Разумеется, работы Черкасовой часто сравнивают с иконами, уточняя, что это не современная стилизация "под икону", а, скорее, возвращение к истокам иконы, как бы "иконопись до появления иконографического канона". Можно сказать, что внешне – эта живопись оказывается по отношению к традиционной иконе чем-то вроде противоположного полюса, но по сути, по духу и смыслу - она стоит к иконе гораздо ближе, чем многочисленные современные подражания чему-то условному древнерусскому (или византийскому). Живопись Черкасовой не боится быть странной, смешной, местами даже корявой, и это позволяет ей стать искренней и, как это ни удивительно в XXI веке, первичной. Художник не пользуется чужим, готовым языком - он изобретает свой собственный.

 

На что опирается Елена Черкасова, где истоки ее стиля, чем он питается?

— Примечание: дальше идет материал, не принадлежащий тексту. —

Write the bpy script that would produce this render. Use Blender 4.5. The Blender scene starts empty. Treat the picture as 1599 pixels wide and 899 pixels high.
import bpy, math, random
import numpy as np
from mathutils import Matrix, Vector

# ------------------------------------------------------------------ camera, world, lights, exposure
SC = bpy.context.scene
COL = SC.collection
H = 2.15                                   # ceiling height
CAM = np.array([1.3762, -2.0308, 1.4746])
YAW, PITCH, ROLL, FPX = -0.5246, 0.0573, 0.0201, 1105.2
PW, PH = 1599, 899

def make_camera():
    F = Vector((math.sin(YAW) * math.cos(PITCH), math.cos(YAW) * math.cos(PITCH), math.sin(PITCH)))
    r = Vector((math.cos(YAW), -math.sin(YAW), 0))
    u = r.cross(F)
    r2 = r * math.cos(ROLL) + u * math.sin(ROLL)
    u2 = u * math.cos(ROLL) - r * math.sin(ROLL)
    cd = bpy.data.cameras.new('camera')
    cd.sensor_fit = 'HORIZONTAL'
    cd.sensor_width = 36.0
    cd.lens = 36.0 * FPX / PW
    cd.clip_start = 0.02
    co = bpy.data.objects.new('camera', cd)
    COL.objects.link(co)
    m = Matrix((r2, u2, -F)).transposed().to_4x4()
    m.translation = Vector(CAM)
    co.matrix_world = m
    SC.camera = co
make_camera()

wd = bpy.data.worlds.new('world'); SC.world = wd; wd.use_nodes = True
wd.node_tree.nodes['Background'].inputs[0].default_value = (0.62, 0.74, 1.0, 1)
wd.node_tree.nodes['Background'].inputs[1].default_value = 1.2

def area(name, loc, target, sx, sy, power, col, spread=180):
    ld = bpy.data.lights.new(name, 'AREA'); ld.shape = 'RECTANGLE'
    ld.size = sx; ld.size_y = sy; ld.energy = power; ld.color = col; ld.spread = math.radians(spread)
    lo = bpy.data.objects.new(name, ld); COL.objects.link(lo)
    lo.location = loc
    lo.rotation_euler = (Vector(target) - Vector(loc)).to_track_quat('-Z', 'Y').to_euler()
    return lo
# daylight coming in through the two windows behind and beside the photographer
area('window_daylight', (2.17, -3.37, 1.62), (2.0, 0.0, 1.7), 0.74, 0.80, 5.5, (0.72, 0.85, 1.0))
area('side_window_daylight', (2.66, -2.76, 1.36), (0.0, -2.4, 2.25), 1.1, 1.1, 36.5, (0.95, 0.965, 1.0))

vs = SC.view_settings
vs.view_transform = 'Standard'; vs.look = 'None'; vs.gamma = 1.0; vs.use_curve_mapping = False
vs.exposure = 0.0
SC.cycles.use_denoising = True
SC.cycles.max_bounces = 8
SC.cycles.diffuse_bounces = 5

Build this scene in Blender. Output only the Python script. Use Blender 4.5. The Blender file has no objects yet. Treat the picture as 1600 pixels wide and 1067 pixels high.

Это фрески Древнего Египта, иконописная традиция коптов, иконы русского Севера? Или народная игрушка и росписи керамики? Резьба и вышивка? Детский рисунок? Или большая традиция наивной живописи Нового времени, например, Анри Руссо или Нико Пиросмани? Видно, что ее живописный язык вобрал в себя очень много - из того, что Черкасова любила и ценила с детства. Но потребовалась большая, долгая работа души и ума, чтобы ее собственный стиль созрел и воплотился, проявился в ее работах.

 

Именно этот художественный язык, оригинальный, непосредственный, безыскусный, в котором, кажется, нет места автору с его “мастерством”, традиционно понимаемом как мастеровитость, виртуозность, как раз и даёт художнику возможность своеобразного самоотречения и — в силу этого — своеобразной объективности. Именно благодаря такому внешне неумелому языку своих картин Черкасовой удаётся говорить о “высоком”, о “духовном”, о “божественном”, не соскальзывая ни в самодовольную пафосность, ни в интеллектуальную игру, ни в откровенную стилизацию под искусство какой-либо эпохи, как будто уже имеющей патент на христианское содержание.

 

По сути, живопись Черкасовой даёт свой вариант ответа на острейший духовный вопрос современного человека: как ему верить в Христа и как ему честно и серьёзно говорить о Христе и о своей вере “своими словами”?

 

 

Живопись Елены Черкасовой можно назвать "живописью-проповедью". Не исповедью, а именно проповедью, поскольку в этой живописи, лишённой всякого желания рассказывать нам о "настроениях" или о "подсознании" автора, всё внимание собрано вокруг героев и тех событий, которые с ними происходят. Сам художник при этом находится на служебном положении, его задача — раскрыть и донести, сообщить и передать. "Сообщение", "рассказ", "весть" — вот те слова, которые приходят на ум, когда разглядываешь работы Черкасовой.

 

 

Елена Игоревна Черкасова родилась в московской интеллигентной семье. Отец её был крупным ученым, мать — преподавателем иностранного языка, дед страдал в сталинских лагерях, дядя ещё юношей был убит на войне. Когда Черкасова училась в старших классах, то поступила в вечернюю художественную школу, которую впрочем, не закончила.

 

Отличалась характером своевольным, бунтарским, официального советского искусства, само собой, не признавала, жить по правилам не хотела, как не хотела и иметь что-то общее с комсомолом, делать официальную карьеру и т. п. В юности Елена Черкасова писала картины, имевшие некоторый успех в узком кругу друзей, молодых представителей московской богемы, андеграундной молодежи 80-х годов.

 

Однако хаос богемной жизни её внутренне не устраивал, как бы выталкивал из себя. Пережив серьёзный духовный кризис, Елена пришла к христианской вере, приняла крещение и через какое-то время целиком ушла в церковную, приходскую жизнь. Занятия живописью она оставила на многие годы.

 

Вера в Христа дала жизни содержание, смысл, а церковный приход стал для Черкасовой второй семьёй, кругом родных людей. Эта приходская жизнь - не просто хождение в храм, пусть даже и частое, а именно глубоко укоренённая, активная жизнь внутри церковной общины - должна в случае Черкасовой рассматриваться не как бытовые обстоятельства, на фоне которых протекает жизнь художника, но как фундамент её творчества, как источник очень многого в её картинах, вплоть до сюжетов некоторых из них.